L’affaire symbolique des toits de Paris achève de révéler combien le contrôle des investissements constitue un pilier de la stratégie de sécurité nationale. Quels outils de protection le ministère de l’économie français pourrait-il mobiliser ? Le décret Montebourg de 2014 impose, dans certains secteurs, que la prise de contrôle d’une entreprise par un acteur étranger soit soumise à une validation ministérielle. Alors qu’un tel dispositif n’existait, avant 2014, que dans les seuls champs de la sécurité et de la défense, la liste des secteurs concernés n’a depuis cessé de s’allonger : elle fut étendue pour la dernière fois en 2019, et comprend notamment l’exploitation des réseaux et des communications électroniques. En réalité, des dispositifs similaires existent dans de nombreux pays : aux États-Unis, le Foreign Investment and National Security Act est ainsi entré en vigueur dès 2007. L’Allemagne elle-même, quoiqu’elle ne soit pas la patrie du protectionnisme, a adopté un décret similaire en 2017. Ce texte avait été pris Outre-Rhin dans le contexte d’une affaire qui avait scandalisé l’opinion publique : le groupe chinois Midea avait racheté en 2016 l’entreprise bavaroise Kuka, fleuron de la production de robots industriels pour le secteur automobile comme pour Airbus, faisant planer la crainte d’une perte de souveraineté sur un secteur industriel stratégique[8]. Aux États-Unis, en Allemagne ou en France, le principe est le même : la prise de contrôle d’un actif stratégique par un acteur étranger est soumise à un accord des ministères concernés.
Plus qu’à des règles juridiques gravées dans le marbre, ce régime d’autorisation ministérielle renvoie donc à des pratiques diplomatiques et à des rapports de force. Ce fut ainsi au terme de six mois de tractations avec General Electrics, Alstom et même des représentants de l’État américain qu’Emmanuel Macron, alors ministre de l’économie, autorisa le rachat des activités énergie d’Alstom par General Electrics en novembre 2014[9].
Mais derrière le débat sur la nature stratégique des actifs se cache une perception de la menace : c’est en effet toujours en considération du profil de l’acquéreur que la décision ministérielle est prise. Dans le cas des antennes téléphoniques parisiennes, la préoccupation des services français de sécurité économique s’agissant du transfert d’une infrastructure d’un groupe espagnol à une entreprise américaine peut étonner. En première analyse, cette préoccupation témoigne qu’aux yeux du gouvernement français, un investisseur américain représente désormais une menace potentielle pour la sécurité nationale, à la différence d’un investisseur espagnol – chose qui n’avait rien d’évident au début des années 2000[10].
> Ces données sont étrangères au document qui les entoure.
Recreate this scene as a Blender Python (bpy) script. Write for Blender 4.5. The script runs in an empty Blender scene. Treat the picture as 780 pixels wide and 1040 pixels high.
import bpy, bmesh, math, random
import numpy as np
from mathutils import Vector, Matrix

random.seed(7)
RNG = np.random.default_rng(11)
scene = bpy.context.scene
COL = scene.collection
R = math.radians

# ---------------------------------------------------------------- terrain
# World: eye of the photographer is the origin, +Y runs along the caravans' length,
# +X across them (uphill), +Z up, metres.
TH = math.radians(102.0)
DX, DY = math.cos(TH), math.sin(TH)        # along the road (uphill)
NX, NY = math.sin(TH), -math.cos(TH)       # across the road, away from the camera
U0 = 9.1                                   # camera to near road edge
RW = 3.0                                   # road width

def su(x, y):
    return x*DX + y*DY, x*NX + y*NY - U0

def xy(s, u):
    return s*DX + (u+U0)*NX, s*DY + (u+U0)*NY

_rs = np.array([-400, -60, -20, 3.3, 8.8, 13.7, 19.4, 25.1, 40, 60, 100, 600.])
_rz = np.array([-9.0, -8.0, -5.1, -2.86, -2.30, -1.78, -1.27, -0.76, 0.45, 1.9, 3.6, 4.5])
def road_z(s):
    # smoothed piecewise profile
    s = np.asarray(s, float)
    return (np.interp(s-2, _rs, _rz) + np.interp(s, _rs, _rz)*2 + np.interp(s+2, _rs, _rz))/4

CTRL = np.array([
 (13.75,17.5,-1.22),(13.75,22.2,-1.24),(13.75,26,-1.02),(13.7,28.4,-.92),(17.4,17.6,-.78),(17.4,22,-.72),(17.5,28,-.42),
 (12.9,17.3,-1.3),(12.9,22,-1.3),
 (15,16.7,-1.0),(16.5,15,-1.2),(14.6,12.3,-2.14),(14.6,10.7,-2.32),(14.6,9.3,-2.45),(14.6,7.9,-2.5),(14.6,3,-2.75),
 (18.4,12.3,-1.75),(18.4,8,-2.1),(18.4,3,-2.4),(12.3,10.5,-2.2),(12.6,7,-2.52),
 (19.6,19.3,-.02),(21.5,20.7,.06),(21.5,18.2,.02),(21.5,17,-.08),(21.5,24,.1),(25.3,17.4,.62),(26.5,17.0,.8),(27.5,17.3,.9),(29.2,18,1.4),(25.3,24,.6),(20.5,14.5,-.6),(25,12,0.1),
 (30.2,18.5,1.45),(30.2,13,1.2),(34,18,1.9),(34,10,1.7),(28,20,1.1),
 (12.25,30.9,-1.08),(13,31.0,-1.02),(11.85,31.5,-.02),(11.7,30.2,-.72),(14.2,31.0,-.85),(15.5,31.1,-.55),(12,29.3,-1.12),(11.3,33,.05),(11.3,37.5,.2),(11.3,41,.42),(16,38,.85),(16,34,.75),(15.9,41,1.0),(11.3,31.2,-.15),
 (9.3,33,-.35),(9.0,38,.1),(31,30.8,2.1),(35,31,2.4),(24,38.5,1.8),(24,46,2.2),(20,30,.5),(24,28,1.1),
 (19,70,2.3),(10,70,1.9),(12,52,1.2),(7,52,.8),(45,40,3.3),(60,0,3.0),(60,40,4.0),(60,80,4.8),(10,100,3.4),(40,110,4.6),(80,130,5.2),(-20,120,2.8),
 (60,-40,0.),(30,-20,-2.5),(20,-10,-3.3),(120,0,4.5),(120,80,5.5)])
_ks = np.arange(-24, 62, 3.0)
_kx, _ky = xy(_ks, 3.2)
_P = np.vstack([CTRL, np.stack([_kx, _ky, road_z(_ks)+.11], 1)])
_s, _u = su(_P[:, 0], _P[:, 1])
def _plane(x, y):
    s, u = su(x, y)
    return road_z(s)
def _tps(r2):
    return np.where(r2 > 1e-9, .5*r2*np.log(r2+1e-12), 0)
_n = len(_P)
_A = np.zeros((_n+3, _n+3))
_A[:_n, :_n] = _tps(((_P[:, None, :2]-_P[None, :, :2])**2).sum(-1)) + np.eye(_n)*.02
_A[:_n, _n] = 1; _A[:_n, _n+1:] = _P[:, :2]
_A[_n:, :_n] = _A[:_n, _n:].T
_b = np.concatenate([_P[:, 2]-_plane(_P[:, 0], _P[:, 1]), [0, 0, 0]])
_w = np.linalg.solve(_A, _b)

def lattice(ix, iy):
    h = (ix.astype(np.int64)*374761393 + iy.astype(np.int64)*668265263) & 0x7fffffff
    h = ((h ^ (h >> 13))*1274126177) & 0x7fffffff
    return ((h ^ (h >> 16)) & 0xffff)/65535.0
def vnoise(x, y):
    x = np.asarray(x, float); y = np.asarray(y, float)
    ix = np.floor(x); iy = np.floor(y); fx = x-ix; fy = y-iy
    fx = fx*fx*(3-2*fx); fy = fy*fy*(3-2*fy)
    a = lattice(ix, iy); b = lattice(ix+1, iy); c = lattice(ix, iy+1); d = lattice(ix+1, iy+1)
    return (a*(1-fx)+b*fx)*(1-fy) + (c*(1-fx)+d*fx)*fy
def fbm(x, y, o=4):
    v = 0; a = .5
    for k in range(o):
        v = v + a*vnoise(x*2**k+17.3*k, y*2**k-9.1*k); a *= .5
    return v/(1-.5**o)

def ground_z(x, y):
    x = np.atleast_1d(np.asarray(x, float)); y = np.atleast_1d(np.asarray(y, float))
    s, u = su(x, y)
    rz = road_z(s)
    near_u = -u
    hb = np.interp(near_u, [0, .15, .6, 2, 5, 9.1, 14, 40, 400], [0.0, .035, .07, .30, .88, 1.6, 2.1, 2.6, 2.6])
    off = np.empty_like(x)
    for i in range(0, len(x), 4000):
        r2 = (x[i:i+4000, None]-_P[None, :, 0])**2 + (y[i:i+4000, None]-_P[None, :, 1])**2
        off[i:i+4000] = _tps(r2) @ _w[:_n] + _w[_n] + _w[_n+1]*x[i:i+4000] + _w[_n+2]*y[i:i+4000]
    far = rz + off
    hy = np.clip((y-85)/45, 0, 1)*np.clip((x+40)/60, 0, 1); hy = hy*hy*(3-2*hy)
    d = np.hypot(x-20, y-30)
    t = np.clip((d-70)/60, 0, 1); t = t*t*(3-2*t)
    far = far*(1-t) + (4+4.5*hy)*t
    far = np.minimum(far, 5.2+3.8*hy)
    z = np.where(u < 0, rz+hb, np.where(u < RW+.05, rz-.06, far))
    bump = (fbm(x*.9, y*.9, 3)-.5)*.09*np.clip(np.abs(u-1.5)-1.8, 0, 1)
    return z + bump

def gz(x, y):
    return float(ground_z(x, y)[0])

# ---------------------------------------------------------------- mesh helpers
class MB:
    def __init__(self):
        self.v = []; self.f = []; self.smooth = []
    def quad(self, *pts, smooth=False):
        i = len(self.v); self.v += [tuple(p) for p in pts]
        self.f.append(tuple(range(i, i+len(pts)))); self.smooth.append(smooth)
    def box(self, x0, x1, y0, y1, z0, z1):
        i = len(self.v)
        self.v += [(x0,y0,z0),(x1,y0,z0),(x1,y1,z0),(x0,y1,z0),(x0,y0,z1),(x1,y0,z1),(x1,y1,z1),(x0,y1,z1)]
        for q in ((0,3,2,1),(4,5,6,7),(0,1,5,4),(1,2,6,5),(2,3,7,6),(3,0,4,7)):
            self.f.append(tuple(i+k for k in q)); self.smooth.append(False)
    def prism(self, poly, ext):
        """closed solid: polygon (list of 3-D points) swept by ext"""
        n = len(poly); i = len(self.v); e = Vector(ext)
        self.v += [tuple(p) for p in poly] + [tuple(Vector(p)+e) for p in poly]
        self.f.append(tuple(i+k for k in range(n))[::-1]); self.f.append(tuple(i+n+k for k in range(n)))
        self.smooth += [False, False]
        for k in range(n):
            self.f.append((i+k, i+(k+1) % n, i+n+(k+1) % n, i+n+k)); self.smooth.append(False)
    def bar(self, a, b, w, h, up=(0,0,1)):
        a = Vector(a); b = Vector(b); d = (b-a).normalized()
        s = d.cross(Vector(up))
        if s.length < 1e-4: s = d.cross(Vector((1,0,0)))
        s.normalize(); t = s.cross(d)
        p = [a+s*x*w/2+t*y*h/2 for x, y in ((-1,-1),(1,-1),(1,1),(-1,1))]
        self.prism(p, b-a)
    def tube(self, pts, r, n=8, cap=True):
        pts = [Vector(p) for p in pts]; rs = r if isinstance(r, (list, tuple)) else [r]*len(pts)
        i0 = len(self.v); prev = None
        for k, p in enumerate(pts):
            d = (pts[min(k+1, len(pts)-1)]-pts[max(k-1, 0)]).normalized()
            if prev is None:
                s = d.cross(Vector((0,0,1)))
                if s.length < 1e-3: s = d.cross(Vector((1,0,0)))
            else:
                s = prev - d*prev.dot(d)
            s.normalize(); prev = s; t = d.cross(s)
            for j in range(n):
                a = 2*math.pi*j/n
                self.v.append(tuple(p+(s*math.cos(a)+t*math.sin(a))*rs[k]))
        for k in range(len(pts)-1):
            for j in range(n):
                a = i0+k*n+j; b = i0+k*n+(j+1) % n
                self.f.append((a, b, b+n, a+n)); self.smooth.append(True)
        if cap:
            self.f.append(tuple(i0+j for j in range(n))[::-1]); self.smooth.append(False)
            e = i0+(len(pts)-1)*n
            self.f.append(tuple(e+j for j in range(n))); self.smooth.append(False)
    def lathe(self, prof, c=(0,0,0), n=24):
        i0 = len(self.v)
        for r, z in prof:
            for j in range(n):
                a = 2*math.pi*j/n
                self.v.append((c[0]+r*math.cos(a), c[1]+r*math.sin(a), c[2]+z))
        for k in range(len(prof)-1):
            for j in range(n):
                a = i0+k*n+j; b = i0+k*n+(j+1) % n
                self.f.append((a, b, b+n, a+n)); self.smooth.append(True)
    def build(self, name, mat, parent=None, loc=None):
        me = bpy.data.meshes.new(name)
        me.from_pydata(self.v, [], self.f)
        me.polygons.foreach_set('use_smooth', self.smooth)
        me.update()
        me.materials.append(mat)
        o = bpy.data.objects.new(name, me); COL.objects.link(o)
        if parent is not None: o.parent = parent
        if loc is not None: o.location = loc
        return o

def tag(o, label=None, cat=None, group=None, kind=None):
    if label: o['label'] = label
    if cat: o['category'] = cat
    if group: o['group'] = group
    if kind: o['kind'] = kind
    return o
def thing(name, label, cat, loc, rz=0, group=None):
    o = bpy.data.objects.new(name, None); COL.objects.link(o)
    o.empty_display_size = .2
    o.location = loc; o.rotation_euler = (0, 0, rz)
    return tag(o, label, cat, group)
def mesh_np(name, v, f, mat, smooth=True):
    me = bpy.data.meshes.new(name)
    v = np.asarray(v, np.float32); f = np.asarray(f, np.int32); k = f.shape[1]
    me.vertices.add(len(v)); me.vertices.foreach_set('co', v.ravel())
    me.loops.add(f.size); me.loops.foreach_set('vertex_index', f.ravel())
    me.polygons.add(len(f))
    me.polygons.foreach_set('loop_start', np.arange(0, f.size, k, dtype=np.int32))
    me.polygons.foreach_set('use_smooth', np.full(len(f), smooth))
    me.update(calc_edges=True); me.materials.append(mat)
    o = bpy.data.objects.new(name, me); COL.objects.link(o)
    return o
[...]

Mais plus encore, ce n’est pas ici, comme dans le cas d’une start-up stratégique, la crainte du déplacement d’une technologie française à l’étranger qui meut les services de Bercy ; c’est la volonté de se protéger contre une utilisation malveillante d’un site par des services de renseignement américains. La défense économique, ici, vise à protéger le territoire national contre des tactiques de subversion davantage qu’à protéger une industrie : un refus de l’acquisition des antennes parisiennes signifié à Phoenix Tower International constituerait donc un signal diplomatique fort envoyé à Washington, en même temps qu’une sanction économique indirecte de l’espionnage pratiqué en France par la CIA et la NSA depuis 2008 au moins.
En l’espèce, les documents de Wikileaks ont démontré en 2015 l’usage que pouvaient faire les Américains des toits de Paris ; en 2021, une enquête de la télévision danoise révélait que les scandales de 2015 n’avaient pas dissuadé l’« ami américain » de continuer à espionner ses alliés – en particulier français et allemand[11]. Reste à se demander si Bercy ira jusqu’au bout de ce rapport de forces pour signifier sa fermeté à Washington. Après le démantèlement de Gemplus, leader français dans le domaine des cartes à puce, racheté en 2003 par le fonds In Q Tel lié à la CIA, après l’affaire Alstom en 2014, un tel signal marquerait une volonté politique claire d’affirmer la sécurité économique du pays contre les velléités américaines.